Why can’t I go to Communion if I don’t go to Mass every Sunday?

Our Lady of Lourdes Parish in Brockton, Mass. Photo by George Martell/Bayard


I don’t go to church that often, but I enjoy going with the relatives on holidays like Christmas and Easter. On those occasions I also like to go to Communion with all the family — it gives us a special sense of togetherness, and it wouldn’t be Mass without Communion. I am writing because this past Christmas, my mother-in-law, who is a fanatical Catholic, told me we needed to go to confession before going to midnight Mass on Christmas Eve if we wanted to receive Communion. I told her to mind her own business, that we would all be going to Communion as a family, and that I don’t believe God’s love depends on whether you go to Mass every single Sunday. So, who is right, me or my mother-in-law? —Very upset


Thank you for the sincerity and candor of your question.

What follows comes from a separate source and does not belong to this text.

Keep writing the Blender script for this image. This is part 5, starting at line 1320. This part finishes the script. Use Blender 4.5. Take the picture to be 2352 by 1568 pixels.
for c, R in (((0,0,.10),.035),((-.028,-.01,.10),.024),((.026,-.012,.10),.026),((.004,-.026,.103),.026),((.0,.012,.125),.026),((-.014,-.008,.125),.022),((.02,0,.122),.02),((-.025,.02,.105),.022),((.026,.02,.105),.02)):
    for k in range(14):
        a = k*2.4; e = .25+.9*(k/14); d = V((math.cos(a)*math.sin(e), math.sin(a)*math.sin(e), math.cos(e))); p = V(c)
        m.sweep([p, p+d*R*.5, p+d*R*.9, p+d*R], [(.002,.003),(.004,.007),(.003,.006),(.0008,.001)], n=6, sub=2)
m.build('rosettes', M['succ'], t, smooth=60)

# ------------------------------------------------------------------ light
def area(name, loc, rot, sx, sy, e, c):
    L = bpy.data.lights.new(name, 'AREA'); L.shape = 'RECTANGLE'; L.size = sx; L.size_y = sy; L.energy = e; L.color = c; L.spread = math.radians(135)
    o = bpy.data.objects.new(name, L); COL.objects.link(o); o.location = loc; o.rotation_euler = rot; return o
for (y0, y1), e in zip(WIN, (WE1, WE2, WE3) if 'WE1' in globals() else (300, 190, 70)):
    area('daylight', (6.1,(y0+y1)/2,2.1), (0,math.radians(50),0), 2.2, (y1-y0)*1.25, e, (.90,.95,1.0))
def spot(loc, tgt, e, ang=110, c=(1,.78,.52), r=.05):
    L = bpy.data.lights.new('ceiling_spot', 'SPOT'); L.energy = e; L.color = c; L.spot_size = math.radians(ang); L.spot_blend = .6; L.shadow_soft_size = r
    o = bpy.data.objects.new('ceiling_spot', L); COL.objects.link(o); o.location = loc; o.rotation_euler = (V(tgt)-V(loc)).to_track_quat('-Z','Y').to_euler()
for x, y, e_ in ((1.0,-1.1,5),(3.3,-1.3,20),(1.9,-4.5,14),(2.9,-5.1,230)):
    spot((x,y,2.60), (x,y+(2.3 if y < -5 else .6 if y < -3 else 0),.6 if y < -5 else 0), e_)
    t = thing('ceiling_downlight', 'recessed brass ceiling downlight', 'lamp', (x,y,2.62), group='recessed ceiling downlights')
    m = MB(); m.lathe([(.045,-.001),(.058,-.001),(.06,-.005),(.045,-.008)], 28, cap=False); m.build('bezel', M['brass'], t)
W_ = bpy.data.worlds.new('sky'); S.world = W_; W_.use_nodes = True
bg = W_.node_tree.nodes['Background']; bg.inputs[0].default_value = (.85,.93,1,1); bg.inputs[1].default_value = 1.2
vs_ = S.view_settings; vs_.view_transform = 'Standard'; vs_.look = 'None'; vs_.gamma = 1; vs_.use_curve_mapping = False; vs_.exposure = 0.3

I can understand how this could be very upsetting. The quick answer to your question, however, is that your mother-in-law is basically right (even though the way she expressed herself was perhaps not the best). 

A fuller explanation requires us to address one by one the closely related issues you raise here: Why do Catholics attend Mass in the first place, and why are we supposed to go every Sunday? Further, what does it mean to receive Holy Communion, and what is required of us in order to do so?

As always, the Catechism of the Catholic Church is our best guide here. 

“The Sunday Eucharist is the foundation and confirmation of all Christian practice. For this reason the faithful are obliged to participate in the Eucharist on days of obligation, unless excused for a serious reason (for example, illness, the care of infants) or dispensed by their own pastor. Those who deliberately fail in this obligation commit a grave sin” (CCC, 2181).

The Catechism further explains that “it is in keeping with the very meaning of the Eucharist that the faithful, if they have the required dispositions, receive Communion when they participate in the Mass” (CCC, 1388).

First of all, it means that a Catholic can certainly attend Mass without receiving Communion. (So, contrary to part of your question, yes, it certainly is the Mass, even if one does not receive Communion.) Our essential obligation is to participate in the Christian Sabbath worship by attending and participating in the Mass as far as possible. Under certain conditions, however, that might have to fall short of actually receiving Holy Communion. The Catechism speaks of those who approach Communion as having “the required dispositions.” 

The first indispensable disposition for receiving Holy Communion is that we believe what the Catholic Church believes about the Eucharist. 

We live in a world today where other Christian communions, unfortunately, believe different things about the Eucharist. But that is not the faith of the Church. That is not the faith that the martyrs gave their lives for. We do not believe in “transignification,” the idea that the bread and wine, after being prayed over, now merely “mean” or “signify” or “remind us of” Christ.

Our Catholic faith tells us, on the contrary, that when the priest —acting in the person of Jesus — says the words of consecration (“This is my Body … . This is the chalice of my Blood … .”), he brings about what Jesus himself did at the Last Supper: Jesus becomes present under the appearances of bread and wine. This miracle that takes place at every Mass is called “transubstantiation.” The appearances of bread and wine remain, but the substance of bread and wine is replaced — miraculously — by the Body, Blood, Soul, and Divinity of Jesus Christ. That is the Catholic faith. And from the beginning, to this day, only the baptized who believe that were allowed to come forward to receive him. If a baptized Catholic finds honestly that she does not believe this, then, very simply, she should not approach Holy Communion — not until some later time when she comes to recover the faith of the Church. 

But believing what the Church believes about this sacrament is not enough.

The second key disposition required is that we are free from having the guilt of any un-confessed serious sin on our heart. Technically that means that we are honestly not conscious of having committed any “mortal” sins —sins that rupture our friendship with God — since our last confession. If that were the case, then before coming to meet Jesus in Holy Communion, we very much need to meet Jesus in the sacrament of penance, confess our sins, receive absolution, fulfill the penance given to us, and then — and only then — approach Holy Communion at Mass.

With those dispositions, indeed, it would be a supremely joyous thing to receive Jesus in Communion with the whole family. Sadly today, far too many baptized Catholics who receive Communion fall short of those dispositions. Holy Communion is not a “blessed wafer” that “represents” Jesus; we shouldn’t be going up to Communion because it gives us a “special feeling of togetherness.” Rather, we should believe that we are about to receive Jesus: Body and Blood, Soul and Divinity. This is our incredible, amazing faith — our response to the incredible, amazing love of Our Lord who desired to remain with us in this way in the sacrament of the Eucharist.